Review of The Twilight of Common Dreams
[In the following review, Alter discusses the excesses associated with radical multiculturalism and how such excess contributes to the decline of the Left's power.]
My idea of hell on earth would be life as a lefty professor at Berkeley in the 1980s and early 1990s. A conservative could oppose the politically correct idiocy, but as a liberal professor I would have felt obligated to uphold the basic values of my creed, while quietly enduring the most appalling manifestations of multiculturalism. Some of that is receding now—the demands to spell “women” as “womyn” seem a tad off the point—but for a while, it was bad.
Todd Gitlin, a former president of the Students for a Democratic Society (SDS) and author of books on the 1960s and the media, has lived that hell and survived to tell the tale. In The Twilight of Common Dreams, Gitlin delivers a devastating description of how identity politics have wrecked the American left, which he contends, is pretty much confined to academia these days.
Gitlin's survey of the left's demise is cogent and useful, and his stories of academic life are harrowing. “While the Right was occupying the heights of the political system, the assemblage of groups identified with the Left were marching on the English Department,” he writes. It was the irrelevance as much as the pettiness of liberal academic politics that's so annoying—the “rapture of marginality,” in Gitlin's words, “the narcissism of small differences” in Freud's.
Gitlin is especially good in connecting academic fads like Michel Foucault with the descent into absurdity. “From ‘the personal is political’ it was an easy glide to ‘only the personal is political’—that is, only what I and the people like me experience ought to be the object of my interest,” he writes. The examples, such as the group of women of color who staged a walkout from a women's studies course at the University of Michigan in 1991 because “only one-third” of the assignments were written by women of color, are familiar, but Gitlin gives such fundamental irrelevancies a personal twist and illuminating context.
In 1992, for example, the sociology department at Berkeley nominated a French leftist named Loic Wacquant for a professorship in Chicano studies. He was perfectly politically correct, except that he had applied late, didn't specialize in Chicano studies, and was reputed to be a “bad listener.” A boycott of Wacquant ensued, and it became the main activity of the left even as California's state government was savaging the budget for all levels of education. Such misplaced priorities remind Gitlin of the story of the fool on his hands and knees searching the sidewalk under a streetlight. “What are you looking for?” a passerby asks. “My watch.” “Where did you lose it?” “Over there,” says the fool, pointing to the other side of the street. “Then why are you looking here?” asks the passerby. “Because it's dark over there,” says the fool.
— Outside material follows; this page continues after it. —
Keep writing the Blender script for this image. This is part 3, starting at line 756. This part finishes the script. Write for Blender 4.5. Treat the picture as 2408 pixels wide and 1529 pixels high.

Gitlin is also hard on the mainstream press for describing political correctness as a new McCarthyism. “P.C. did not, in fact, haul miscreants up before congressional committees,” he writes, “fire or flunk nonconformists, pillory them in the press or take their passports away.” But Gitlin's attack on the anti-P.C. overkill misses the point. Just as liberals earlier in the century had to purge communists from their ranks, the radical multiculturalists he's taking on must be fought, not just reasoned with. It's hard—even paradoxical—to build a commonality movement by excluding people, but as Hubert Humphrey and other liberals learned in the 1940s, it's the only way.
“For too long,” Gitlin writes, “too many Americans have busied themselves digging trenches to fortify their cultural borders, lining their trenches with insulation. Enough bunkers! Enough of the perfection of differences! We ought to be building bridges.”
Yes, but cooperating with other factions in opposition to the right is not nearly enough. We need to totally redefine what it means to be progressive, liberal, or of the “left.” In part, that will mean subordinating individual causes and identities, such as ethnicity, to a larger, common interest. Tony Blair, the likely next prime minister of Great Britain, has begun to do that with the Labor Party. If Bill Clinton had been more clear-headed, he might have done it here. It is gratifying to see a bona fide liberal break free of liberal dogma. For those who didn't know it before, Gitlin has illuminated the wrong turn we made and shown us where we shouldn't go. Next, maybe someone can muster the vision to show us where we should.